Sylvain Chartier est récemment passé à l’acier, pour une commande de l’entreprise Wurth, de onze pièces réalisées en grand format et en couleur. Ici il présente une contraction de labyrinthe, une famille entrelacée et abstraite, qu’on découvre en tournant autour. L’artiste rappelle que l’atelier métal est un des quatre ateliers historiques de l’école. Positionné sous une céramique de la façade évoquant la géométrie, sa sculpture s’insère naturellement à proximité de l’école. Tout comme le canard de Patrick Lang, qui s’apprête semble-t-il à entrer suivre un cours!
Noyée dans l’ail des ours, une céramique représentant un âne éventré de taille quasi normale, renvoie à un conte pour enfants très effrayant. Gretel Weyer fait allusion à un goûter d’anniversaire mexicain, qui se termine par une pinata. Mais ici l’animal semble en décomposition, quoi qu’elle fasse ressortir quantité de bonbons de couleur.

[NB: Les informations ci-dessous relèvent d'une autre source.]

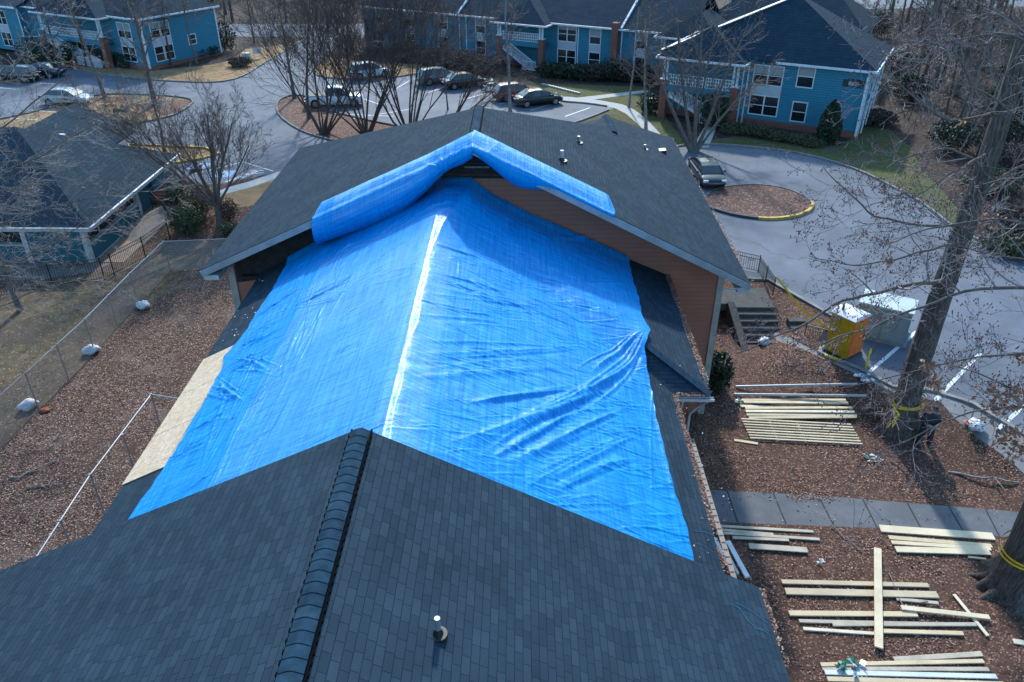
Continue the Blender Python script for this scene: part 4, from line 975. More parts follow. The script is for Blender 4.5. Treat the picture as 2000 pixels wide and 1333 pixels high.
# right blue house --------------------------------------------------------
RB = Frame('blue_apartment_house', 28.42, 64.78, -28, label='blue clapboard two storey house with hip roof and columned porch', cat='house')
e = RB.e; RW = 0.45
Lf = 18.0; D = 11.2; ax_ = -7.9; ay_ = 5.3; az_ = 10.15
mb = MB()
mb.slab([(-Lf, 0, 5.55), (0, 0, 5.55), (ax_, ay_, az_)], .12); mb.slab([(0, 0, 5.55), (0, D, 5.55), (ax_, ay_ + .4, az_), (ax_, ay_, az_)], .12)
mb.slab([(0, D, 5.55), (-Lf, D, 5.55), (ax_, ay_ + .4, az_)], .12); mb.slab([(-Lf, D, 5.55), (-Lf, 0, 5.55), (ax_, ay_, az_), (ax_, ay_ + .4, az_)], .12)
mb.build('roof', M_shingle_far, e)
mb = MB(); mb.beam((-Lf, 0, 5.60), (ax_, ay_, az_ + .05), .42, .08); mb.build('hip_trim', M_greytrim, e)
mb = MB(); mb.beam((-7.9, -.04, 5.47), (0, -.04, 5.47), .1, .18); mb.beam((.04, -.05, 5.47), (.04, D, 5.47), .1, .18); mb.build('gutter', M_white, e)
mb = MB(); mb.beam((-Lf - .04, 0, 5.47), (-Lf - .04, D, 5.47), .1, .18); mb.build('gutter', M_white, e)
mb = MB(); mb.box(-Lf + RW, RW, .55, -RW, D - RW, 5.42); mb.build('wall', M_siding_blue, e)
mb = MB(); mb.box(-Lf + RW - .02, RW - .02, -.3, -RW + .02, D - RW + .02, .548); mb.build('brick_base', M_brick, e)
mb = MB(); mb.face([(-Lf, 0, 5.42), (0, 0, 5.42), (0, D, 5.42), (-Lf, D, 5.42)][::-1]); mb.build('soffit', M_white, e)
mb = MB()
for x in (-.62,): mb.box(x, RW - .05, .1, x + .15, RW - .004, 5.42); mb.box(-RW + .004, RW, .1, -RW + .05, RW + .15, 5.42)
for u, v in ((1473, 140),):
    mb.build('corner_trim', M_white, e); mb = MB(); x, z = RB.loc(u, v, RW); mb.box(x - .5, RW - .04, .1, x - .38, RW - .004, 5.42); mb.box(x - .9, RW - .04, .1, x - .8, RW - .004, 5.42)
mb.build('wall_trim', M_white, e); mb = MB()
mb.path([Vector((-.5, -.02, 5.4)), Vector((-.62, .3, 5.0)), Vector((-.62, .36, .2))], .06, 8)
mb.build('downspout', M_white, e)
xa, _ = RB.loc(1471, 130, RW); xb, _ = RB.loc(1517, 135, RW)
xa2, za = RB.loc(1468, 226, RW); xb2, zb = RB.loc(1500, 233, RW)
x0w = (xa + xa2) / 2 - .05; x1w = x0w + 2.35
window(e, x0w, x1w, 3.55, 5.05, RW, 2, blind=.45); window(e, x0w, x1w, 1.0, 2.55, RW, 2)
mb = MB(); mb.box(x0w - .1, RW - .045, 2.65, x1w + .1, RW - .003, 3.45); mb.build('window_panel', mat('pale_panel', (.42, .45, .49), .7, var=.08), e)
for (u, v, zc, wv, hv, bl) in ((1575, 146, 4.35, .62, 1.0, .5), (1561, 215, 1.75, .55, .95, 0)):
    x, z = RB.loc(u, v, RW); window(e, x - wv, x + wv, z - hv / 1, z + hv / 1 - .35, RW, 1, blind=bl)
x, z = RB.loc(1668, 164, RW)
mb = MB(); mb.box(x - .85, RW - .06, z - .28, x + .85, RW - .003, z + .28); mb.prism([(x - .5, RW - .06), (x + .5, RW - .06), (x + .5, RW - .003), (x - .5, RW - .003)], z + .28, z + .36)
sg = mb.build('number_sign', mat('sign_dark', (.02, .025, .03), .6), e)
def textmesh(s, size, matl, name, parent, loc, rot, th=.005):
    c = bpy.data.curves.new(name, 'FONT'); c.body = s; c.size = size; c.align_x = 'CENTER'; c.align_y = 'CENTER'; c.extrude = th
    t = bpy.data.objects.new('tmp', c); COL.objects.link(t); dg = bpy.context.evaluated_depsgraph_get(); me = bpy.data.meshes.new_from_object(t.evaluated_get(dg))
    bpy.data.objects.remove(t); me.materials.clear(); me.materials.append(matl)
    o = new_obj(name, me, parent); o.location = loc; o.rotation_euler = rot; return o
textmesh('8601', .42, M_white, 'sign_numbers', sg, (x, RW - .07, z), (math.radians(90), 0, 0))
# right side wall: shuttered openings and outside stair braces
for y0 in (2.2, 6.6):
    window(e, y0, y0 + 1.3, 3.4, 4.9, side=-RW, n=1); window(e, y0, y0 + 1.3, .9, 2.4, side=-RW, n=1)
mb = MB()
for y0 in (1.5, 4.4, 7.4): mb.beam((-RW + .15, y0, .2), (-RW + .15, y0 + 2.6, 4.9), .1, .1)
mb.beam((-RW + .15, 1.2, 2.8), (-RW + .15, 10.2, 2.8), .1, .12); mb.build('side_stair_rail', M_white, e)
for (u, v) in ((1623, 110), (1660, 124)):
    mb = MB(); p = at(u, v, z=6.4)
    for _ in range(6):
        q = p - RB.o; yl = q.dot(RB.y); p = at(u, v, z=5.57 + (az_ - 5.55) * yl / ay_)
    q = Vector(((p - RB.o).dot(RB.x), (p - RB.o).dot(RB.y), p.z)); mb.cyl(q - Vector((0, 0, .1)), q + Vector((0, 0, .35)), .16, 8, .05); mb.build('roof_vent', M_black, e)
porch(RB, -17.5, -10.4, -1.25, 5.35, 7.7, depth=3.2)

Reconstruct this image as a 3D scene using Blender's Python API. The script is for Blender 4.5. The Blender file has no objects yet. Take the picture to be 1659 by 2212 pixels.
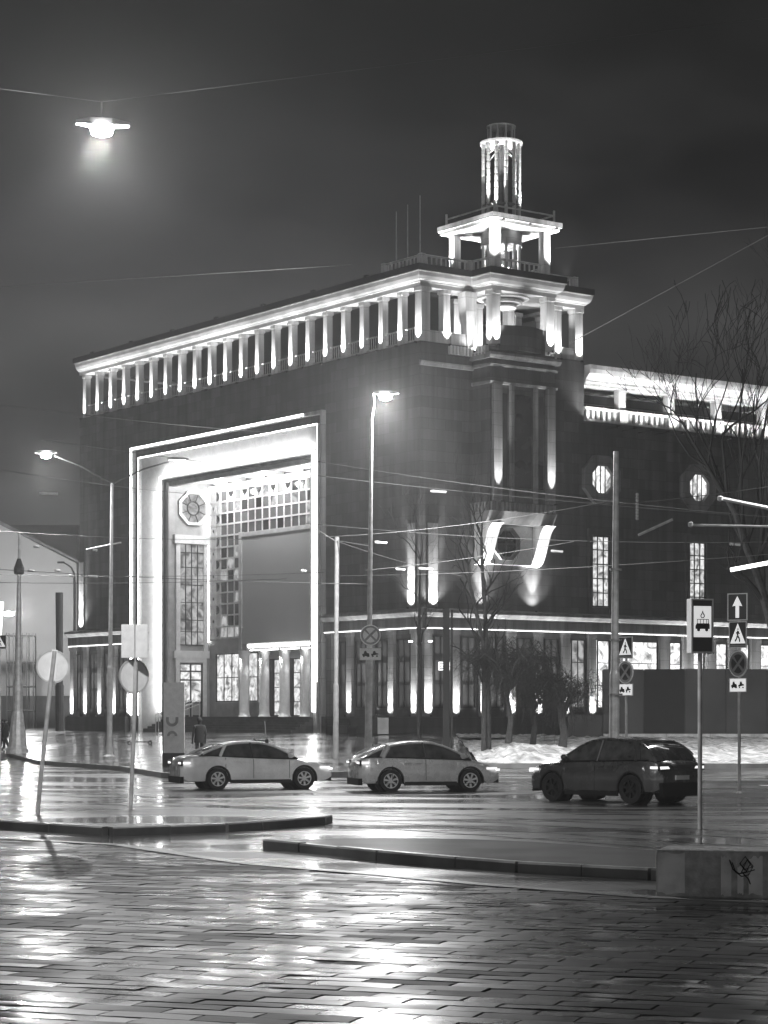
import bpy, bmesh, math, random
from mathutils import Vector, Matrix
PI = math.pi
R = math.radians
random.seed(7)
scene = bpy.context.scene
COL = scene.collection

# ------------------------------------------------------------------ camera, sky, exposure
F = 4725.0                      # focal length in units where the frame is 1659 wide
CX, HY = 829.5, 1548.0          # principal column and horizon row
EYE = 2.1
cam_d = bpy.data.cameras.new("camera")
cam = bpy.data.objects.new("camera", cam_d)
COL.objects.link(cam)
cam.location = (0, 0, EYE)
cam.rotation_euler = (R(90), 0, 0)
cam_d.sensor_fit = 'HORIZONTAL'
cam_d.sensor_width = 36
cam_d.lens = 36 * F / 1659
cam_d.shift_y = (HY - 1106) / 1659
cam_d.clip_end = 3000
scene.camera = cam
scene.view_settings.view_transform = 'Standard'
scene.view_settings.look = 'None'
scene.view_settings.exposure = 0.5
scene.view_settings.gamma = 1.0
scene.cycles.use_denoising = True
scene.cycles.max_bounces = 5
scene.cycles.diffuse_bounces = 2
scene.cycles.glossy_bounces = 3
scene.cycles.transmission_bounces = 3
scene.cycles.volume_bounces = 0
scene.cycles.sample_clamp_indirect = 4
scene.cycles.use_light_tree = True

# night sky over a city: dim and grey, brighter towards the horizon, thin low cloud
w = bpy.data.worlds.new("World"); scene.world = w; w.use_nodes = True
nt = w.node_tree; nt.nodes.clear()
def N(t, **k):
    n = nt.nodes.new(t)
    for a, b in k.items(): setattr(n, a, b)
    return n
out = N('ShaderNodeOutputWorld'); bg = N('ShaderNodeBackground')
tc = N('ShaderNodeTexCoord'); sx = N('ShaderNodeSeparateXYZ')
rp = N('ShaderNodeValToRGB')
cr = rp.color_ramp
cr.elements[0].position = 0.0; cr.elements[0].color = (.05, .05, .05, 1)
cr.elements[1].position = 0.45; cr.elements[1].color = (.0015, .0015, .0015, 1)
e = cr.elements.new(.12); e.color = (.028, .028, .028, 1)
e = cr.elements.new(.30); e.color = (.005, .005, .005, 1)
nz = N('ShaderNodeTexNoise'); nz.inputs['Scale'].default_value = 6.5; nz.inputs['Detail'].default_value = 4
mr = N('ShaderNodeMapRange'); mr.inputs[1].default_value = .3; mr.inputs[2].default_value = .75
mr.inputs[3].default_value = .1; mr.inputs[4].default_value = 2.5
mp = N('ShaderNodeMapping'); mp.inputs['Scale'].default_value = (1, 1, 2.2); mp.inputs['Rotation'].default_value = (0, .5, 0)
mx = N('ShaderNodeVectorMath', operation='SCALE')
L = nt.links.new
L(tc.outputs['Generated'], sx.inputs[0]); L(sx.outputs['Z'], rp.inputs[0])
L(tc.outputs['Generated'], mp.inputs[0]); L(mp.outputs[0], nz.inputs['Vector']); L(nz.outputs[0], mr.inputs[0])
# unseen city glow behind the photographer, added to light sign fronts and facades
gl = N('ShaderNodeMapRange'); gl.inputs[1].default_value = .1; gl.inputs[2].default_value = -1.0; gl.inputs[3].default_value = 0; gl.inputs[4].default_value = 6.0
g1 = N('ShaderNodeMath', operation='MULTIPLY_ADD'); g1.inputs[2].default_value = 1.0
L(sx.outputs['Y'], gl.inputs[0]); g2 = N('ShaderNodeMath', operation='MULTIPLY')
L(gl.outputs[0], g1.inputs[0]); g1.inputs[1].default_value = 1.0
L(g1.outputs[0], g2.inputs[0]); L(mr.outputs[0], g2.inputs[1])
L(rp.outputs[0], mx.inputs[0]); L(g2.outputs[0], mx.inputs['Scale'])
L(mx.outputs[0], bg.inputs[0]); bg.inputs[1].default_value = 1.0
L(bg.outputs[0], out.inputs[0])

# ------------------------------------------------------------------ materials (all grey: the photograph is monochrome)
MATS = {}
def mat(name, c, rough=.6, metal=0.0, emit=0.0, vary=None, bump=None, spec=.5, coat=0.0, rvary=None):
    """c grey base colour; vary=(scale, amount) mottles it; bump=(scale, strength); rvary=(scale, lo, hi) varies roughness"""
    m = bpy.data.materials.new(name); m.use_nodes = True
    t = m.node_tree; b = t.nodes['Principled BSDF']
    b.inputs['Base Color'].default_value = (c, c, c, 1)
    b.inputs['Roughness'].default_value = rough
    b.inputs['Metallic'].default_value = metal
    b.inputs['Specular IOR Level'].default_value = spec
    b.inputs['Coat Weight'].default_value = coat
    if emit:
        b.inputs['Emission Color'].default_value = (1, 1, 1, 1); b.inputs['Emission Strength'].default_value = emit
    tcn = t.nodes.new('ShaderNodeTexCoord')
    if vary is None and not emit: vary = (1.7, .18)
    if vary:
        n = t.nodes.new('ShaderNodeTexNoise'); n.inputs['Scale'].default_value = vary[0]; n.inputs['Detail'].default_value = 6
        q = t.nodes.new('ShaderNodeMapRange'); q.inputs[1].default_value = .3; q.inputs[2].default_value = .7
        q.inputs[3].default_value = c * (1 - vary[1]); q.inputs[4].default_value = c * (1 + vary[1])
        t.links.new(tcn.outputs['Object'], n.inputs['Vector']); t.links.new(n.outputs[0], q.inputs[0])
        t.links.new(q.outputs[0], b.inputs['Base Color'])
    if rvary:
        n = t.nodes.new('ShaderNodeTexNoise'); n.inputs['Scale'].default_value = rvary[0]; n.inputs['Detail'].default_value = 5
        q = t.nodes.new('ShaderNodeMapRange'); q.inputs[1].default_value = .38; q.inputs[2].default_value = .62
        q.inputs[3].default_value = rvary[1]; q.inputs[4].default_value = rvary[2]
        t.links.new(tcn.outputs['Object'], n.inputs['Vector']); t.links.new(n.outputs[0], q.inputs[0])
        t.links.new(q.outputs[0], b.inputs['Roughness'])
    if bump:
        n = t.nodes.new('ShaderNodeTexNoise'); n.inputs['Scale'].default_value = bump[0]; n.inputs['Detail'].default_value = 4
        p = t.nodes.new('ShaderNodeBump'); p.inputs['Strength'].default_value = bump[1]; p.inputs['Distance'].default_value = .02
        t.links.new(tcn.outputs['Object'], n.inputs['Vector']); t.links.new(n.outputs[0], p.inputs['Height'])
        t.links.new(p.outputs[0], b.inputs['Normal'])
    MATS[name] = m
    return m

def clad(name, c, bw, bh, amt=.12, rough=.75):
    """stone cladding: slabs of slightly different greys with thin joints, weather streaks"""
    m = mat(name, c, rough, vary=(.6, .12), bump=(30, .25))
    t = m.node_tree; b = t.nodes['Principled BSDF']
    src = b.inputs['Base Color'].links[0].from_socket
    tcn = t.nodes.new('ShaderNodeTexCoord'); s = t.nodes.new('ShaderNodeSeparateXYZ'); a = t.nodes.new('ShaderNodeMath'); a.operation = 'ADD'
    cmb = t.nodes.new('ShaderNodeCombineXYZ')
    br = t.nodes.new('ShaderNodeTexBrick'); br.inputs['Scale'].default_value = 1
    br.inputs['Brick Width'].default_value = bw; br.inputs['Row Height'].default_value = bh
    br.inputs['Mortar Size'].default_value = .012
    br.inputs['Color1'].default_value = (1 - amt,) * 3 + (1,); br.inputs['Color2'].default_value = (1 + amt,) * 3 + (1,)
    br.inputs['Mortar'].default_value = (.5, .5, .5, 1)
    ml = t.nodes.new('ShaderNodeVectorMath'); ml.operation = 'MULTIPLY'
    st = t.nodes.new('ShaderNodeTexNoise'); st.inputs['Scale'].default_value = 1.2; st.inputs['Detail'].default_value = 5
    mpp = t.nodes.new('ShaderNodeMapping'); mpp.inputs['Scale'].default_value = (1.6, 1.6, .12)
    q = t.nodes.new('ShaderNodeMapRange'); q.inputs[1].default_value = .3; q.inputs[2].default_value = .7; q.inputs[3].default_value = .6; q.inputs[4].default_value = 1.3
    m2 = t.nodes.new('ShaderNodeVectorMath'); m2.operation = 'SCALE'
    K = t.links.new
    K(tcn.outputs['Object'], s.inputs[0]); K(s.outputs[0], a.inputs[0]); K(s.outputs[1], a.inputs[1])
    K(a.outputs[0], cmb.inputs[0]); K(s.outputs[2], cmb.inputs[1]); K(cmb.outputs[0], br.inputs['Vector'])
    K(src, ml.inputs[0]); K(br.outputs['Color'], ml.inputs[1])
    K(tcn.outputs['Object'], mpp.inputs[0]); K(mpp.outputs[0], st.inputs['Vector']); K(st.outputs[0], q.inputs[0])
    K(ml.outputs[0], m2.inputs[0]); K(q.outputs[0], m2.inputs['Scale']); K(m2.outputs[0], b.inputs['Base Color'])
    return m

M = MATS
clad('dark_stone', .085, 1.2, .62, .25)
clad('mid_stone', .21, 1.4, .7)
clad('pale_stone', .62, 2.1, 2.2, .05)
clad('plinth_stone', .07, 1.5, .5, rough=.35)
mat('pale_plaster', .72, .7, vary=(2.5, .1)); mat('white_stone', .52, .65, vary=(3, .15)); mat('grey_moulding', .42, .6)
mat('recess_wall', .34, .6); mat('cornice_stone', .30, .6); mat('board_grey', .33, .5, vary=(.4, .06)); mat('dark_metal', .03, .4, .6); mat('steel', .42, .35, .9)
mat('galvanised', .55, .5, .3, vary=(4, .25)); mat('pole_paint', .3, .45, vary=(5, .2)); mat('pole_dark', .05, .5)
mat('window_dark', .015, .08); mat('window_grey', .09, .15); mat('led', .8, emit=9.0); mat('soft_glow', .8, emit=2.6)
mat('lamp_lens', .8, emit=80); mat('lamp_lens_soft', .8, emit=12)
mat('sign_back', .8, .5, .0, vary=(6, .1)); mat('sign_white', .92, .4); mat('sign_glow', .9, .4, emit=.42); mat('sign_dark', .055, .35, vary=(3, .1)); mat('sign_mid', .3, .4)  # glow added to sign whites in place of light reflected off them
mat('sign_black', .01, .4); mat('rubber', .018, .6); mat('tyre', .012, .7); mat('rim', .85, .35, .4); mat('rim_dark', .08, .35, .8)
mat('paint_silver', .7, .25, .2, coat=.8, vary=(40, .04), rvary=(6, .15, .4)); mat('paint_pale', .92, .3, .0, coat=.8, rvary=(5, .15, .4))
mat('paint_dark', .12, .22, .5, coat=1, rvary=(5, .1, .3)); mat('car_glass', .07, .08, coat=1, vary=(4, .6)); mat('car_trim', .012, .45)
mat('tail_lamp', .5, .2, emit=.9); mat('tail_dim', .25, .2, emit=.6); mat('head_lamp', .8, .2, emit=.7); mat('plate', .7, .4)
mat('bark', .05, .85, vary=(9, .4), bump=(25, .6)); mat('twig', .014, .85); mat('twig_pale', .12, .8)
mat('cloth_dark', .012, .85); mat('cloth_mid', .04, .85); mat('skin', .3, .6); mat('hair', .02, .6)
mat('rail', .25, .12, 1); mat('insulator', .6, .3); mat('wire', .12, .7, .0); mat('hoarding', .075, .4, vary=(.5, .3), rvary=(1, .3, .5))
mat('pale_wall', .5, .8, vary=(.3, .12)); mat('roof_dark', .02, .7); mat('granite', .52, .55, vary=(7, .35), bump=(40, .5), rvary=(3, .25, .5))
mat('mottled_white', .9, .5, vary=(3, .3))

def glow_glass(name, strength, scale):
    """a lit room seen through glass: uneven light, curtains and shelves"""
    m = bpy.data.materials.new(name); m.use_nodes = True; t = m.node_tree; b = t.nodes['Principled BSDF']
    b.inputs['Base Color'].default_value = (.05, .05, .05, 1); b.inputs['Roughness'].default_value = .1
    tcn = t.nodes.new('ShaderNodeTexCoord'); v = t.nodes.new('ShaderNodeTexNoise'); v.inputs['Scale'].default_value = scale; v.inputs['Detail'].default_value = 3
    v.inputs['Distortion'].default_value = 1.2
    q = t.nodes.new('ShaderNodeMapRange'); q.inputs[1].default_value = .32; q.inputs[2].default_value = .6; q.inputs[3].default_value = .12 * strength; q.inputs[4].default_value = strength
    b.inputs['Emission Color'].default_value = (1, 1, 1, 1)
    t.links.new(tcn.outputs['Object'], v.inputs['Vector']); t.links.new(v.outputs[0], q.inputs[0]); t.links.new(q.outputs[0], b.inputs['Emission Strength'])
    MATS[name] = m
glow_glass('lit_window', .75, 1.9); glow_glass('lit_window_bright', 1.25, 1.5); glow_glass('dim_window', .35, 1.4)

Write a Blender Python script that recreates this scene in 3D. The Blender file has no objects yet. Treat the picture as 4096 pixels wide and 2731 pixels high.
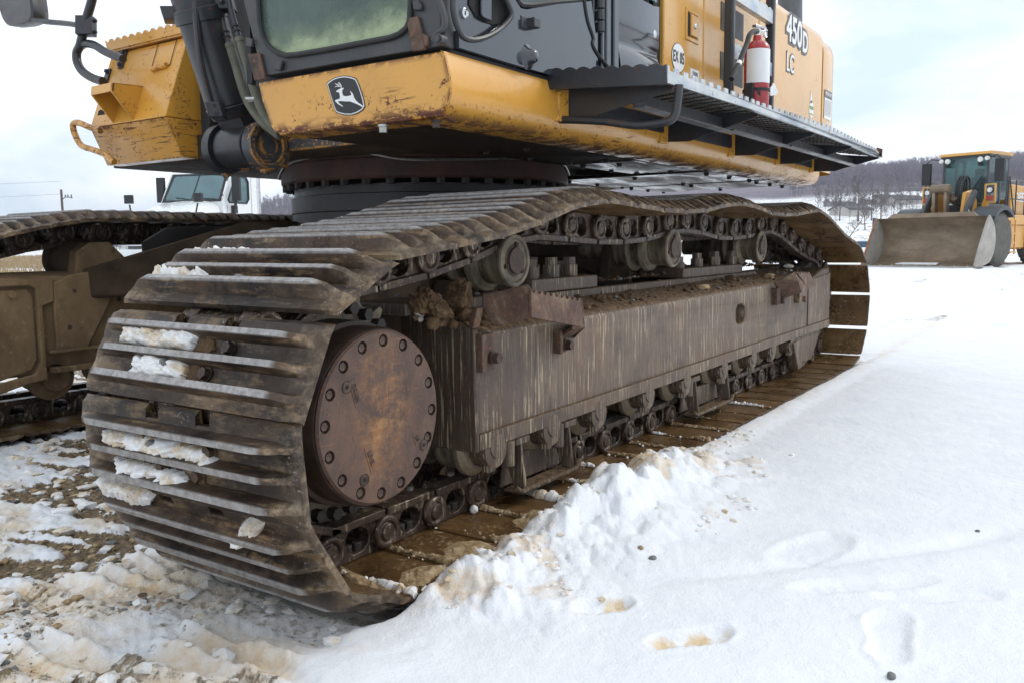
import bpy, bmesh, math, random
import numpy as np
from mathutils import Vector, Matrix
random.seed(7)
R = math.radians
C = bpy.context.scene.collection
SC = bpy.context.scene

# ------------------------------------------------------------------ camera
FPX = 3413.886            # focal length in pixels of the 4096 px wide photograph
YAW, PITCH, ROLL = R(34.4325), R(-6.53966), R(-0.66379)
CAMP = Vector((-1.3946, -1.4148, 0.9655))
fw = Vector((math.cos(PITCH)*math.cos(YAW), math.cos(PITCH)*math.sin(YAW), math.sin(PITCH)))
rt = Vector((math.sin(YAW), -math.cos(YAW), 0))
up = rt.cross(fw)
c_, s_ = math.cos(ROLL), math.sin(ROLL)
rt, up = rt*c_ + up*s_, up*c_ - rt*s_
cam = bpy.data.objects.new('camera', bpy.data.cameras.new('camera'))
C.objects.link(cam); SC.camera = cam
cam.data.sensor_width = 36.0
cam.data.lens = 36.0*FPX/4096
cam.data.clip_start, cam.data.clip_end = 0.05, 6000
cam.matrix_world = Matrix(((rt.x, up.x, -fw.x, CAMP.x), (rt.y, up.y, -fw.y, CAMP.y), (rt.z, up.z, -fw.z, CAMP.z), (0, 0, 0, 1)))
def at(px, py, ax, v):
    """surveyed point: where the sight line through a photo pixel meets a plane of the machine (x, y or z = v)"""
    d = fw + rt*((px-2048)/FPX) - up*((py-1365.5)/FPX)
    i = 'xyz'.index(ax)
    return CAMP + d*((v-CAMP[i])/d[i])
def dep(px, py, D):
    d = fw + rt*((px-2048)/FPX) - up*((py-1365.5)/FPX)
    return CAMP + d*D

# ------------------------------------------------------------------ sky and sun
SUN_EL, SUN_AZ = R(38), R(-38)      # azimuth measured from +X towards +Y
W = bpy.data.worlds.new('World'); SC.world = W; W.use_nodes = True
wt = W.node_tree; wt.nodes.clear()
def wn(t, **k):
    n = wt.nodes.new(t)
    for a, b in k.items(): setattr(n, a, b)
    return n
sky = wn('ShaderNodeTexSky', sky_type='NISHITA', sun_disc=False)
sky.sun_elevation = SUN_EL; sky.sun_rotation = R(90) - SUN_AZ
sky.air_density = 1.0; sky.dust_density = 1.5; sky.ozone_density = 1.0
tc = wn('ShaderNodeTexCoord')
mp = wn('ShaderNodeMapping'); mp.inputs['Scale'].default_value = (1.0, 1.0, 2.6); mp.inputs['Location'].default_value = (0.35, 0.1, 0.2)
n1 = wn('ShaderNodeTexNoise'); n1.inputs['Scale'].default_value = 2.3; n1.inputs['Detail'].default_value = 7; n1.inputs['Roughness'].default_value = 0.52
n1.inputs['Distortion'].default_value = 0.25
n2 = wn('ShaderNodeTexNoise'); n2.inputs['Scale'].default_value = 4.2; n2.inputs['Detail'].default_value = 6; n2.inputs['Roughness'].default_value = 0.5
r1 = wn('ShaderNodeValToRGB'); r1.color_ramp.elements[0].position = 0.40; r1.color_ramp.elements[1].position = 0.56
r2 = wn('ShaderNodeValToRGB')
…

Qui dit jardin, dit eau: celle du bassin, investi par Skander Zouaoui, et ses céramiques de fruits exotiques, tantôt luxuriants de couleurs, tantôt brûlés par la chaleur. Ce petit théâtre d’eau, toujours animé, fait écho à l’intervention de Marianne Mispelaëre. Celle-ci invite une étudiante à aller chercher de l’eau dans le Rhin pour arroser les plantes du Monument aux morts de 1870. Cette oeuvre bienveillante vis-à-vis d’un monument austère et dur achève la promenade culturelle et apaisante.